## EXERCISE DETAILS
Show each line from the listing that includes the word "size".

# START OF INFORMATION SHOWN

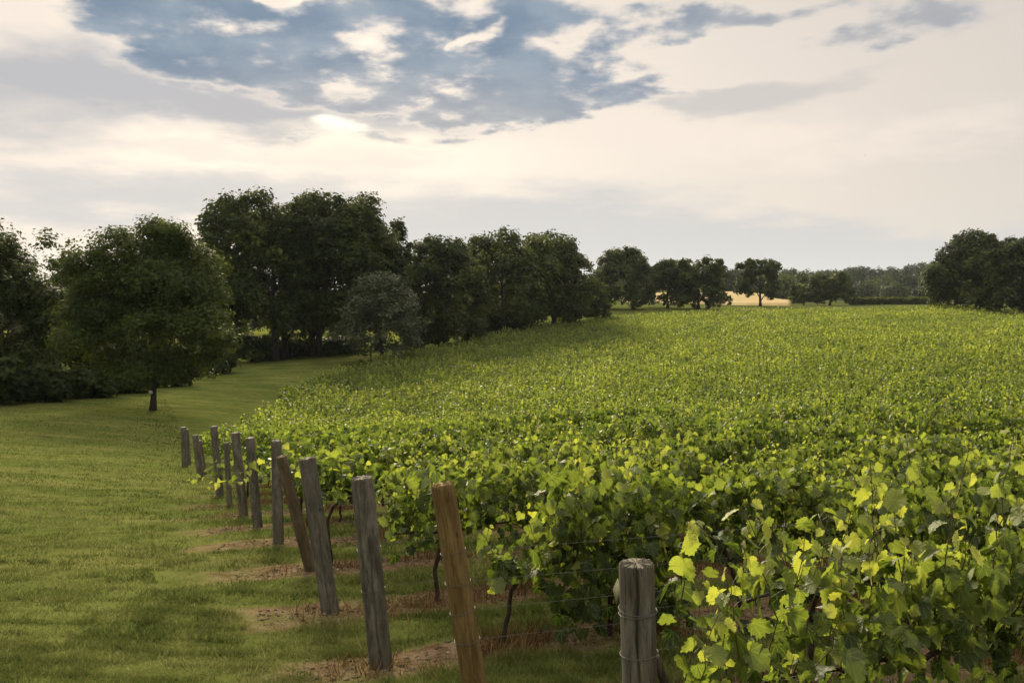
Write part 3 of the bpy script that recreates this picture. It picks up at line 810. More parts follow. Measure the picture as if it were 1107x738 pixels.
def vine_parts(shoots, r, shape, size, step=.058, fill=0, fillbox=None, side=.5, young=.75):
    """shoots: list of polylines; returns foliage mesh and cane mesh"""
    lp, ln, lt, ls, ti = [], [], [], [], []
    canes = Acc()
    for sh in shoots:
        sh = np.asarray(sh, float)
        seg = np.linalg.norm(np.diff(sh, axis=0), axis=1); cum = np.concatenate([[0], np.cumsum(seg)]); L = cum[-1]
        npt = max(4, int(L / .08)); q = np.linspace(0, L, npt)
        pl = np.stack([np.interp(q, cum, sh[:, i]) for i in range(3)], -1)
        pl[1:-1] += r.normal(0, .008, (npt - 2, 3))
        canes.add(*tube(pl, np.linspace(.0048, .0018, npt), 5, False))
        nl = max(3, int(L / step)); s = (np.arange(nl) + r.uniform(.2, .8)) / nl * L
        base = np.stack([np.interp(s, q, pl[:, i]) for i in range(3)], -1)
        dirv = unit(sh[-1] - sh[0])
        phi = np.arange(nl) * math.pi + r.normal(0, .55, nl) + r.uniform(0, 6)
        e1 = unit(np.cross(dirv, (0.2, .9, .1))); e2 = np.cross(dirv, e1)
        out = np.cos(phi)[:, None] * e1 + np.sin(phi)[:, None] * e2
        f = s / L
        sz = size * np.where(f > .75, 1 - (f - .75) * 2.6, 1.0) * r.uniform(.55, 1.25, nl)
        pet = sz * r.uniform(.45, .9, nl)
        pos = base + (out * .85 + np.array((0, 0, .35)) + dirv * .2) * pet[:, None]
        for b_, p_ in zip(base, pos):
            canes.add(*tube(np.array([b_, (b_ + p_) / 2 + (0, 0, .006), p_]), .0013, 3, False))
        nr_ = unit(out * .75 + np.array((0, 0, .5)) + r.normal(0, .65, (nl, 3)))
        td = out * .7 + np.array((0, 0, -.75)) + r.normal(0, .35, (nl, 3))
        lp.append(pos); ln.append(nr_); lt.append(td); ls.append(sz)
        ti.append(np.clip(.30 + .60 * np.clip(f - .40, 0, 1) * young / .55 + r.normal(0, .13, nl), 0, 1))
    if fill:
        lo, hi = np.array(fillbox[0]), np.array(fillbox[1])
        p = lo + r.random((fill, 3)) * (hi - lo)
        sgn = np.where(r.random(fill) < .5, -1.0, 1.0)
        p[:, 1] = sgn * np.abs(p[:, 1]) 
        out = np.stack([r.normal(0, .4, fill), sgn * 1.0, r.normal(.45, .35, fill)], -1)
        lp.append(p); ln.append(unit(out + r.normal(0, .6, (fill, 3)))); lt.append(np.stack([r.normal(0, .4, fill), sgn * .35, -np.ones(fill)], -1))
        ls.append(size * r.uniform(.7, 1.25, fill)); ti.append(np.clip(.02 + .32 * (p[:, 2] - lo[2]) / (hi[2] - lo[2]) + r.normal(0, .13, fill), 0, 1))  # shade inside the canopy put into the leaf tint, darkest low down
    v, f, m_ = leaves(np.concatenate(lp), np.concatenate(ln), np.concatenate(lt), np.concatenate(ls), shape, r)
    at_ = {'tint': ('FACE', np.repeat(np.concatenate(ti), m_))}
    if shape is LEAF_HI:
        nl_ = len(v) // len(shape); at_['leaf_across'] = ('POINT', np.tile(np.abs(shape[:, 0]), nl_)); at_['leaf_along'] = ('POINT', np.tile(shape[:, 1], nl_))
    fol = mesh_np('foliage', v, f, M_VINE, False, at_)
    return fol, canes.mesh('canes', M_CANE, True)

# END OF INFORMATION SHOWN

## FULL ANSWER
def vine_parts(shoots, r, shape, size, step=.058, fill=0, fillbox=None, side=.5, young=.75):
        sz = size * np.where(f > .75, 1 - (f - .75) * 2.6, 1.0) * r.uniform(.55, 1.25, nl)
        ls.append(size * r.uniform(.7, 1.25, fill)); ti.append(np.clip(.02 + .32 * (p[:, 2] - lo[2]) / (hi[2] - lo[2]) + r.normal(0, .13, fill), 0, 1))  # shade inside the canopy put into the leaf tint, darkest low down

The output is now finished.